> _PROBLEM TO SOLVE_: Print word for word the first line of the listing below and every line after it, through the line with "COL = scene.collection". Leave out the pictures and the rest.

> _MATERIAL PROVIDED_:
* START *
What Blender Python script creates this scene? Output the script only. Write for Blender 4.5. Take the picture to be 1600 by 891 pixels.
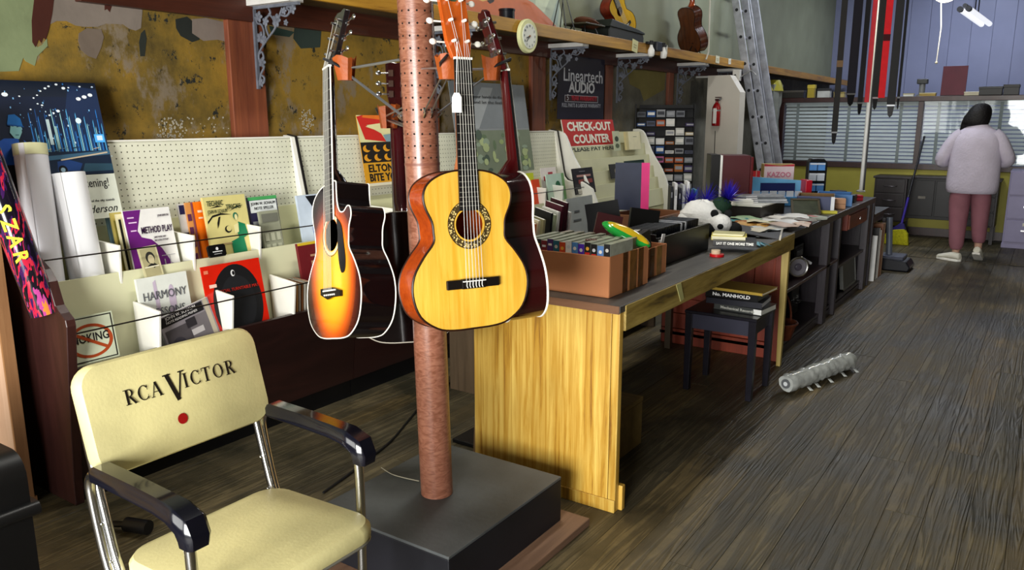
import bpy, math, random
from mathutils import Matrix, Vector, Euler
R = math.radians
random.seed(7)
for o in list(bpy.data.objects): bpy.data.objects.remove(o, do_unlink=True)
scene = bpy.context.scene
COL = scene.collection

# ------------------------------------------------------------ camera, sky, light, exposure
FPX, CAMH = 1240.0, 1.45
PITCH, YAW = R(11.776), R(34.02)
cam_d = bpy.data.cameras.new('camera'); cam = bpy.data.objects.new('camera', cam_d); COL.objects.link(cam)
cam.location = (0, 0, CAMH); cam.rotation_euler = (math.pi/2 - PITCH, 0, YAW)
cam_d.sensor_width = 36; cam_d.lens = FPX/1600*36; cam_d.clip_start = .05; cam_d.clip_end = 100
scene.camera = cam
world = bpy.data.worlds.new('sky'); scene.world = world; world.use_nodes = True
world.node_tree.nodes['Background'].inputs[0].default_value = (.75, .86, 1, 1)
world.node_tree.nodes['Background'].inputs[1].default_value = 1.0
scene.view_settings.view_transform = 'Standard'; scene.view_settings.look = 'None'
scene.view_settings.gamma = 1; scene.view_settings.use_curve_mapping = False
scene.view_settings.exposure = 0.08
def area(name, loc, rot, sx, sy, power, col):
    l = bpy.data.lights.new(name, 'AREA'); l.shape = 'RECTANGLE'; l.size = sx; l.size_y = sy
    l.energy = power; l.color = col
    o = bpy.data.objects.new(name, l); COL.objects.link(o); o.location = loc; o.rotation_euler = rot
    return o
# daylight entering through the shop window and the open door behind the camera
area('window_daylight', (-2.3, -2.25, 1.5), (R(90), 0, 0), 1.7, 1.5, 70, (1, .98, .93))
area('door_daylight', (-.3, -2.25, 1.15), (R(90), 0, 0), 1.7, 1.7, 360, (1, .99, .95))
# light of the ceiling's fluorescent fixtures (fixtures are built with the ceiling)
FLUO = [(-1.95, 2.6), (-1.95, 5.9), (-1.9, 9.2), (-1.2, 13.2)]
for (x, y), pw in zip(FLUO, (62, 26, 60, 75)):
    area('fluorescent_light', (x, y, 3.93), (0, 0, 0), .22, 1.25, pw, (1, .97, .88) if y < 7 else (.84, .9, 1))

# ------------------------------------------------------------ pixel helpers (a pixel and a real plane give a point)
_fw = Vector((-math.sin(YAW)*math.cos(PITCH), math.cos(YAW)*math.cos(PITCH), -math.sin(PITCH)))
_rt = Vector((math.cos(YAW), math.sin(YAW), 0)); _up = _rt.cross(_fw)
def on(u, v, ax, val):
    d = _fw*FPX + _rt*(u-800) + _up*(445.5-v)
    c = Vector((0, 0, CAMH)); return c + d*((val-c[ax])/d[ax])
def fl(u, v, z=0): return on(u, v, 2, z)
def wx(u, v, x): return on(u, v, 0, x)      # on a plane parallel to the long left wall
def wy(u, v, y): return on(u, v, 1, y)      # on a plane across the shop

# ------------------------------------------------------------ materials
def lin(h):
    h = h.lstrip('#'); c = [int(h[i:i+2], 16)/255 for i in (0, 2, 4)]
    return tuple(x/12.92 if x <= .04045 else ((x+.055)/1.055)**2.4 for x in c) + (1,)
MATS = {}
def nodes_of(name):
    m = bpy.data.materials.new(name); m.use_nodes = True
    nt = m.node_tree; b = nt.nodes['Principled BSDF']
    return m, nt, b
def N(nt, t, **kw):
    n = nt.nodes.new(t)
    for k, v in kw.items():
        if k.startswith('i_'):
            key = k[2:]; key = int(key) if key.isdigit() else key.replace('_', ' ')
            n.inputs[key].default_value = v
        else: setattr(n, k, v)
    return n
def ramp(nt, fac, stops, interp='LINEAR'):
    r = nt.nodes.new('ShaderNodeValToRGB'); r.color_ramp.interpolation = interp
    el = r.color_ramp.elements
    while len(el) < len(stops): el.new(.5)
    for e, (p, c) in zip(el, stops):
        e.position = p; e.color = c if len(c) == 4 else (*c, 1)
    nt.links.new(fac, r.inputs[0]); return r
def mixc(nt, fac, a, b, mode='MIX'):
    n = nt.nodes.new('ShaderNodeMix'); n.data_type = 'RGBA'; n.blend_type = mode
    for s, v in ((0, fac), (6, a), (7, b)):
        if hasattr(v, 'is_output'): nt.links.new(v, n.inputs[s])
        else: n.inputs[s].default_value = v
    return n.outputs[2]
def coords(nt, scale=(1, 1, 1), rnd=True, kind='Object', rot=(0, 0, 0)):
    tc = N(nt, 'ShaderNodeTexCoord'); mp = N(nt, 'ShaderNodeMapping')
    mp.inputs['Scale'].default_value = scale; mp.inputs['Rotation'].default_value = rot
    nt.links.new(tc.outputs[kind], mp.inputs[0])
    if rnd:
        oi = N(nt, 'ShaderNodeObjectInfo'); ml = N(nt, 'ShaderNodeMath', operation='MULTIPLY', i_1=37.0)
        nt.links.new(oi.outputs['Random'], ml.inputs[0]); nt.links.new(ml.outputs[0], mp.inputs['Location'])
    return mp.outputs[0]
def sc(c, k): return (min(c[0]*k, 1), min(c[1]*k, 1), min(c[2]*k, 1), 1)
def mat(hexc, rough=.6, metal=0, var=.14, scale=9, bump=0, bscale=60, coat=0, spec=.32, alpha=1, emit=0):
    key = (hexc, rough, metal, var, scale, bump, bscale, coat, spec, alpha, emit)
    if key in MATS: return MATS[key]
    m, nt, b = nodes_of('paint_'+hexc.lstrip('#')); c = lin(hexc)
    b.inputs['Roughness'].default_value = rough; b.inputs['Metallic'].default_value = metal
    b.inputs['Specular IOR Level'].default_value = spec; b.inputs['Coat Weight'].default_value = coat
    b.inputs['Coat Roughness'].default_value = .06
    b.inputs['Base Color'].default_value = c
    if var:
        nz = N(nt, 'ShaderNodeTexNoise', i_Scale=scale, i_Detail=4.0)
        nt.links.new(coords(nt), nz.inputs['Vector'])
        r = ramp(nt, nz.outputs[0], [(.3, sc(c, 1-var)), (.7, sc(c, 1+var*.6))])
        nt.links.new(r.outputs[0], b.inputs['Base Color'])
    if bump:
        nb = N(nt, 'ShaderNodeTexNoise', i_Scale=bscale, i_Detail=5.0)
        nt.links.new(coords(nt), nb.inputs['Vector'])
        bp = N(nt, 'ShaderNodeBump', i_Strength=bump, i_Distance=.01)
        nt.links.new(nb.outputs[0], bp.inputs['Height']); nt.links.new(bp.outputs[0], b.inputs['Normal'])
    if alpha < 1: b.inputs['Alpha'].default_value = alpha
    if emit:
        b.inputs['Emission Color'].default_value = c; b.inputs['Emission Strength'].default_value = emit
    MATS[key] = m; return m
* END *
> _EXERCISE RESPONSE_:
What Blender Python script creates this scene? Output the script only. Write for Blender 4.5. Take the picture to be 1600 by 891 pixels.
import bpy, math, random
from mathutils import Matrix, Vector, Euler
R = math.radians
random.seed(7)
for o in list(bpy.data.objects): bpy.data.objects.remove(o, do_unlink=True)
scene = bpy.context.scene
COL = scene.collection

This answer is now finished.